Надежда Матвеевна — пианистка школы знаменитого Игумнова, той самой, из которой вышел профессор Григорий Прокофьев. У нее собираются старые музыканты, ведутся разговоры о происходящем. Бесшумно подающая чашки пожилая горничная не представляет опасности — она из родительского имения хозяйки.
«Элий, вы — и их заведение? Надо же додуматься до такого абсурда! Что они себе там думают? И какая наглость: после всего, что вам принес 48-й год!»
Академик сдерживает эмоции супруги: «Все не так просто, и думать они там очень даже думают. После пережитого Элий, с „их“ точки зрения, вполне может захотеть реабилитироваться, восстановить жизненную карьеру». — «Но его живопись: она-то для них неприемлема!» — «Почему же? Он может ее сохранять для себя. Ведь дело здесь не в ней, а в его влиянии на художников». — «В преподавании?» Виноградов смеется: «Давай вспомним события 1948-го».
NB
2 февраля 1948 года Жданов посылает письмо вождю:
«Товарищу Сталину. Направляю Вам:
1) проект постановления ЦК ВКП(б) „Об опере ‘Великая дружба’ В. Мурадели“;
2) подготовленный к печати текст моей вступительной речи на совещании деятелей советской музыки в ЦК ВКП(б);
3) подготовленный к печати текст моего выступления там же;
4) проект краткого сообщения о совещании в ЦК ВКП(б)».
Здесь же приводился список тех музыкальных деятелей, чьи речи следовало напечатать в газете «Правда», и просьба дать разрешение занять материалами совещания шесть — семь полос газеты.

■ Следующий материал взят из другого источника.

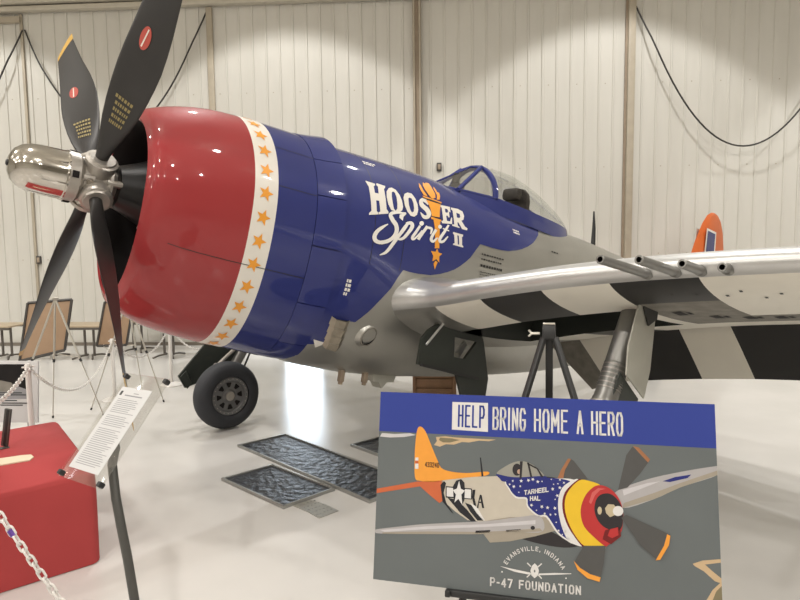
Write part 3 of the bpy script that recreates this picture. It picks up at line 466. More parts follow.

Итак, к 30-летию Октября правительство заказало Вано Мурадели оперу на вполне политическую тему — нерушимая дружба народов Кавказа.
Опера была написана, в срок поставлена с необходимой пышностью. Но САМ хлопнул дверью после первого акта.
«Знаю, ему не понравилась нетрадиционная лезгинка». — «Да бог с ней, при чем здесь лезгинка — ее и переделать можно было. А вот фигура героя, то есть Орджоникидзе, — это куда серьезней. За нее следовало примерно наказать, чтоб другим было неповадно. Теперь вопрос: почему к Мурадели присоединили всех значительных композиторов? Кстати, вы обратили внимание, что все они составляли Оргкомитет будущего Союза композиторов? Все до одного: Сергей Прокофьев, Дмитрий Шостакович, Юрий Шапорин, Арам Хачатурян, Николай Мясковский. И почти все многократные лауреаты Сталинской премии. Прокофьев одну получил в 43-м, целых три — в 46-м, еще одну — в 47-м. И сразу приговор: „вне искусства“, со ссылкой на застарелые и нарочито якобы не исправляемые ошибки.
А если заглянуть вперед? Шостакович войдет в юбилейную комиссию по празднованию в 49-м 70-летия вождя. В 1950-м ему достанется Сталинская премия, как и Мясковскому. Одновременно со мной — в 1951-м Сталинские премии получат опять-таки Шостакович, Сергей Прокофьев, Арам Хачатурян и посмертно Мясковский. Посмертно!